Quoting the notes from the splendid 26-page booklet that accompanies this CD, “To musically interpret the lush, untamed scrub of post Civil-War Florida, Stothart saw no need to reinvent the wheel. He chose to interpolate the work of British composer, Frederick Delius (1862-1934), who had written a concert work for chorus and orchestra in 1896 (developed further in 1902) inspired by his years living in the Florida scrubs, called Appalachia: Variations on an Old Slave Song. In the original Appalachia manuscript there is a note in Delius’s hand that the work ‘mirrors the moods of tropical nature in the great swamps bordering the Mississippi River.’”

In actual fact the locale for The Yearling, along the St John’s River, is practically the same as that where Delius worked at cultivating oranges as an escape from his father’s oppressive wool trade. Delius wrote of the savage beauty of the Everglades and, indeed, the young farmer (Peck) of the story falls victim to a bite from a deadly Cottonmouth snake.

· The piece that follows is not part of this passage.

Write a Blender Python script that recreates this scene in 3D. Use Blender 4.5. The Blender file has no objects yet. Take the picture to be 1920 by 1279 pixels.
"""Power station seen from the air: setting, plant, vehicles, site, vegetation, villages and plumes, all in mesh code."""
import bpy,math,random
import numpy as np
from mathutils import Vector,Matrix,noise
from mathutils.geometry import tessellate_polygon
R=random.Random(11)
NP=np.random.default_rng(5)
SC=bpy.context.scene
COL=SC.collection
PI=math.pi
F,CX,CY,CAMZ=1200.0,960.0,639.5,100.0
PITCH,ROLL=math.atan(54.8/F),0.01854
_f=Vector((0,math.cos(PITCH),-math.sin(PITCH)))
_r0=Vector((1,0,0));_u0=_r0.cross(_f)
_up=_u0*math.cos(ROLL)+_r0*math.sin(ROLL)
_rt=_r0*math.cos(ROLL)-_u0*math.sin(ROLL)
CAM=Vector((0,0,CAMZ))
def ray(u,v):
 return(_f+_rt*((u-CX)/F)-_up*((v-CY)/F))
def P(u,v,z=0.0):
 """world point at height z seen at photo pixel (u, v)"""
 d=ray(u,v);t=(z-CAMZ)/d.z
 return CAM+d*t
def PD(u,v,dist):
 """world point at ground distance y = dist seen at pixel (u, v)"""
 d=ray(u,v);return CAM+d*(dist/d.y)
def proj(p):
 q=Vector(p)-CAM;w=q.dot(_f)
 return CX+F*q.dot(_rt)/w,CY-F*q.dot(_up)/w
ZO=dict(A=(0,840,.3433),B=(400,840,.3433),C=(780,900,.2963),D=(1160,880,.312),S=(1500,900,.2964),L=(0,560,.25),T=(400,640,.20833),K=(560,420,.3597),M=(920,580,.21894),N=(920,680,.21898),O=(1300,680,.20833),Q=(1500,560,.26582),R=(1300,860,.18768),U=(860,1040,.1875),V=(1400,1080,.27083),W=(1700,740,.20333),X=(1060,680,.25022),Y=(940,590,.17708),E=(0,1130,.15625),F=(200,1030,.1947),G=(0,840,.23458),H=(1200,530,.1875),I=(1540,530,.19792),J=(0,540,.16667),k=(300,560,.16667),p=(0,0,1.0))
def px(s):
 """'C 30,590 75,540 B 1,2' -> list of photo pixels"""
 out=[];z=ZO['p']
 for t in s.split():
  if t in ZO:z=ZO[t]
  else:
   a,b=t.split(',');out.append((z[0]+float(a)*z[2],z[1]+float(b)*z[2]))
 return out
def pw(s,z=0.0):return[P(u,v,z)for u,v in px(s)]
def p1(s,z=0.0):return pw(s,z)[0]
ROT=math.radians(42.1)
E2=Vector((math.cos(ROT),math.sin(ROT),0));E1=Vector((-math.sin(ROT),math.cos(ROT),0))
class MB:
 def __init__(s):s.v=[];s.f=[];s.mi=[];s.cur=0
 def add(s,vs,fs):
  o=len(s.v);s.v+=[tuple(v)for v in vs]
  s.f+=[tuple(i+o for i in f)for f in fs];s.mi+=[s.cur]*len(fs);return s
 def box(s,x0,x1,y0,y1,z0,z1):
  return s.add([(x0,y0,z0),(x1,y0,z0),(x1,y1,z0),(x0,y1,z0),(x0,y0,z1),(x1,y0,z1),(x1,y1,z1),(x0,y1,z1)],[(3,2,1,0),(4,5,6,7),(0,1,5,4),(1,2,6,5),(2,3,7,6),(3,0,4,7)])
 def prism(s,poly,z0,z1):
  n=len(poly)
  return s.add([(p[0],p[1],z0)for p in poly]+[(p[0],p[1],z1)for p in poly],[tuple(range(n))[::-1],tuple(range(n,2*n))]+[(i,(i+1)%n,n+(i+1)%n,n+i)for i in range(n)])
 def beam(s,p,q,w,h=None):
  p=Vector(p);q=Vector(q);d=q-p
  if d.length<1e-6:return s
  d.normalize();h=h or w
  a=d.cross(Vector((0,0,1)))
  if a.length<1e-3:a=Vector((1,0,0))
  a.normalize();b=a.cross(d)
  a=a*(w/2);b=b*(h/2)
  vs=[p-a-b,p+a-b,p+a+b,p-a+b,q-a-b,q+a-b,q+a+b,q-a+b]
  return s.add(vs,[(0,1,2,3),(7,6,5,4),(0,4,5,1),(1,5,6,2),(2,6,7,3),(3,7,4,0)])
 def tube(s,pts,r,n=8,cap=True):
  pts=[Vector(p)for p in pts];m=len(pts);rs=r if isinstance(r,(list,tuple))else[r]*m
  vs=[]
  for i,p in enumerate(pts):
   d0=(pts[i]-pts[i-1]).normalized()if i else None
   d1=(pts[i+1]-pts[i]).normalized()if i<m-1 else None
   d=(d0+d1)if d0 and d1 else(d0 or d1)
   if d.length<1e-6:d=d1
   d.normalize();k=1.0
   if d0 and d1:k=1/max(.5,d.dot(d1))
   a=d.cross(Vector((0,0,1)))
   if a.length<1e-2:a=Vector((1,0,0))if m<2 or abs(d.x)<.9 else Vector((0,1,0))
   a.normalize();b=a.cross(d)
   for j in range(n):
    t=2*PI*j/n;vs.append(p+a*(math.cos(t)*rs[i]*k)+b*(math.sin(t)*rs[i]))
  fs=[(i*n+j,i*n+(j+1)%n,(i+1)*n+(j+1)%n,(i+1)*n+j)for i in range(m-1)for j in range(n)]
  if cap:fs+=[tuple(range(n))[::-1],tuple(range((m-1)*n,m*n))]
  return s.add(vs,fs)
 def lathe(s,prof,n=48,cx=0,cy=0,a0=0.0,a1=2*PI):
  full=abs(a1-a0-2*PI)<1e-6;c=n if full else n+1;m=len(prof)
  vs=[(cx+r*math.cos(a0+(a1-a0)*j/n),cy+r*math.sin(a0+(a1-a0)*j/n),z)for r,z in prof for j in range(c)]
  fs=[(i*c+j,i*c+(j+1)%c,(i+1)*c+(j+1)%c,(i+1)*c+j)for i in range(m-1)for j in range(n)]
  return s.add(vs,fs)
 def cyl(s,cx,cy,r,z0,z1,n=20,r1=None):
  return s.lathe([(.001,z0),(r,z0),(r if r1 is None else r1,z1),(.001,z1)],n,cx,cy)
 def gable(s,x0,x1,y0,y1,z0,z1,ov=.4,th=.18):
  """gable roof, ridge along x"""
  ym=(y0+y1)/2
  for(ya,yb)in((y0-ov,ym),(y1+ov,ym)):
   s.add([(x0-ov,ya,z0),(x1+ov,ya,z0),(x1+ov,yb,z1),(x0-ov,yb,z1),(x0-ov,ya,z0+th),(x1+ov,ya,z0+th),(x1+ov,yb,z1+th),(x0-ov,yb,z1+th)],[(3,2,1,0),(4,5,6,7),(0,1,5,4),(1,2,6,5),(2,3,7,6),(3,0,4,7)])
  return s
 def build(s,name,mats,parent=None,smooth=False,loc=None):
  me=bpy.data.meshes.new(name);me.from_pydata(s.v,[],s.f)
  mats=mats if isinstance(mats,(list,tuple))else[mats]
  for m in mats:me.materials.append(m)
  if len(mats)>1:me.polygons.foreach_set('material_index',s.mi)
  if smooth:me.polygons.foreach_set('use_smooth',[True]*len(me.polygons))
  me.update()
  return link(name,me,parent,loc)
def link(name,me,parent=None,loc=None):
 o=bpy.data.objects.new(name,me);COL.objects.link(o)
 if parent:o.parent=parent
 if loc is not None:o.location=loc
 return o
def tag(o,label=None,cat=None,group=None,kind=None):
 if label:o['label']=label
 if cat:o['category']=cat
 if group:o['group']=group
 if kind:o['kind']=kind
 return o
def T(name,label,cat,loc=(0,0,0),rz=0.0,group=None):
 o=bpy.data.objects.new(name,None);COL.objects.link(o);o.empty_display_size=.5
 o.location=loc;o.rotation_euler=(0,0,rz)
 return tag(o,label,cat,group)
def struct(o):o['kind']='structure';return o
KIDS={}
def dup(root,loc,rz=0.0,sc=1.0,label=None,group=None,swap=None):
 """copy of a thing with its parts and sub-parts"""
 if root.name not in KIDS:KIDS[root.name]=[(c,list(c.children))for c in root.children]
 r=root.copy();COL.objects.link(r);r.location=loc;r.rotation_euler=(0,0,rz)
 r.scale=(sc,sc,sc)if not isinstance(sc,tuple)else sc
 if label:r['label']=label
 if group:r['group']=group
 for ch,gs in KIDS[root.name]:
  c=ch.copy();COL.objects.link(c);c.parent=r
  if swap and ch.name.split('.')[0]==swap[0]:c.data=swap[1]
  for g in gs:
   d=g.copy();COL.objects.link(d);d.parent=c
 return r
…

Stothart’s own original music for the film, is often joyous and innocently playful for the scenes between the boy and his crippled friend, intimate and homely for the family and darker for the ruination of the family’s meagre crops by the fawn that has to be killed thus giving the boy a sad but realistic life-lesson. But it is Stothart’s sensitive and seamless integration of Delius’s Appalachia, so apposite, to locale and story - a theme of so much Delius was the transience of life and love - that makes the music for The Yearling so affecting and memorable.

The music on this CD has been reproduced from the actual optical film audio track Approximately 50% of both these scores, alas, were lost but that which survived is quite exquisite. They are here on this album together with some tracks of additional or alternative ‘takes’ from the M-G-M archives that were not used in the films.

Affecting scores by one of the pioneers of film music during Hollywood’s Golden Age and a notable example of how classical music can be intelligently and sensitively integrated into a score.